Leveraging interdependence: An LNG price cap would have cut Russia’s LNG export revenues by 60% in 2023

Russia’s full-scale invasion of Ukraine and the ensuing energy crisis almost immediately underscored the European Union’s energy security vulnerabilities. The EU’s heavy reliance on fossil fuels, mainly those imported from a single supplier willing to exploit its position for political ends, revealed an urgent need for diversification in energy imports.

The invasion also became pivotal to the EU’s energy policy as Member States swiftly reduced their dependence on Russian coal, oil, and petroleum products. Despite these efforts, Russian liquefied natural gas (LNG) imports into the EU have surged significantly since the invasion. This influx not only grants Russia considerable political leverage over EU Member States but also funds their invasion of Ukraine.

In light of these developments, the EU, which previously committed to eliminating Russian fossil fuels, must uphold its pledge by reducing Russian fossil fuel imports and ultimately severing ties with Russia. This would halt the flow of funds fueling Russia’s war on Ukraine and diminish the country’s sway over the EU.
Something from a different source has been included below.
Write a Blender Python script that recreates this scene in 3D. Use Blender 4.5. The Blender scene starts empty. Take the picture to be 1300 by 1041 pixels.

In 2021, 46% of the EU’s fossil gas imports came from Russia. However, since the full-scale invasion of Ukraine, this share has fallen significantly, to 24% in 2022 and 16% in 2023, partly due to supply disruptions and coercive tactics, which have also prompted the EU to find alternatives for fossil gas, a crucial step for diversifying supply but which led to a surge in extra LNG imports amidst the full-scale invasion.

In 2022, annual imports of liquefied natural gas (LNG) into the EU increased significantly by 63%, reaching 126 bcm. Imports from Russia, including transshipment, also saw a notable rise of 36% year-on-year, amounting to 20 bcm, which accounted for 15% of the EU’s total LNG imports.

For the past two years, there have been unsuccessful attempts to push politicians to ban Russian LNG imports. The situation has hit a stalemate, with importing Member States willing to reject Russian gas if EU-wide sanctions are applied, overruling concerns about potential gas shortages. A Russian LNG price cap policy could slash export earnings 60% on 2023 levels and leverages Russia’s huge reliance on Western owned or insured LNG tankers to force down the price of its gas exports.

Petras Katinas, Energy Analyst and author

A portion of Russian LNG imported into the EU also bypassed its gas system and was transshipped to other global destinations. While most transshipped gas did not enter the EU gas system, it enabled Russia’s access to global markets, particularly in the Asia-Pacific region. CREA analysis found that 22% (4.4 bcm) of the EU’s Russian LNG imports were transshipped globally, with 8% (1.6 bcm) going to EU Member States in 2023.

Price cap

The continued reliance on G7+ services for LNG exports provides Ukraine’s allies significant leverage in regulating Russian LNG prices and introducing a price cap. Russian LNG exporters would be compelled to sell at the capped price or at a discounted rate to access insurance services offered by G7+. Such a proposition would ensure a consistent flow of LNG to importing countries, prevent abrupt spikes in natural gas prices, and diminish Russia’s revenues from this commodity.

An LNG price cap policy at the price cap level of 17 EUR/MWh, which exceeds Russia’s estimated average production cost, would also serve as a deterrent against them significantly reducing exports by keeping exports flowing.

According to CREA’s calculations based on 2023 values, applying the suggested price cap globally would have cut Russia’s total LNG export revenues by 60%, equivalent to EUR 10 bn, while only enforcing it within the EU would have reduced Russia’s total LNG export revenues by 29%, resulting in a drop of EUR 5 bn.

Key findings

  • In 2023, 13% of the EU’s LNG imports by volume were from Russia. This amounted to 17.25 bcm, excluding transshipments to non-EU Member States.
  • Imports of Russian LNG accounted for 5% of EU gas consumption, showing the bloc’s relatively low reliance on it. Russia, however, is heavily reliant on the EU market, which was the destination for half of all its LNG exports in 2023. 
  • In 2023, Russia’s Yamal LNG project exported 26 bcm of LNG, 72% of which was destined for Europe. 86% of exports from the Portovaya and Vysotsk facilities (4.5 bcm) went to Europe.
  • In 2023, G7+ countries retained their dominance in shipping Russian LNG. Carriers owned or insured in G7+ countries transported 93% (EUR 15.5 bn) of Russian LNG globally.
  • Implementing a global LNG price cap level of 17 EUR/MWh would have slashed Russia’s revenues by 60% in 2023, leading to a drop of EUR 10 bn in their total LNG export revenues. Alternatively, if only the EU imposed a price cap, Russia’s total LNG export revenues in 2023 would have decreased by 29% — a loss of EUR 5 bn.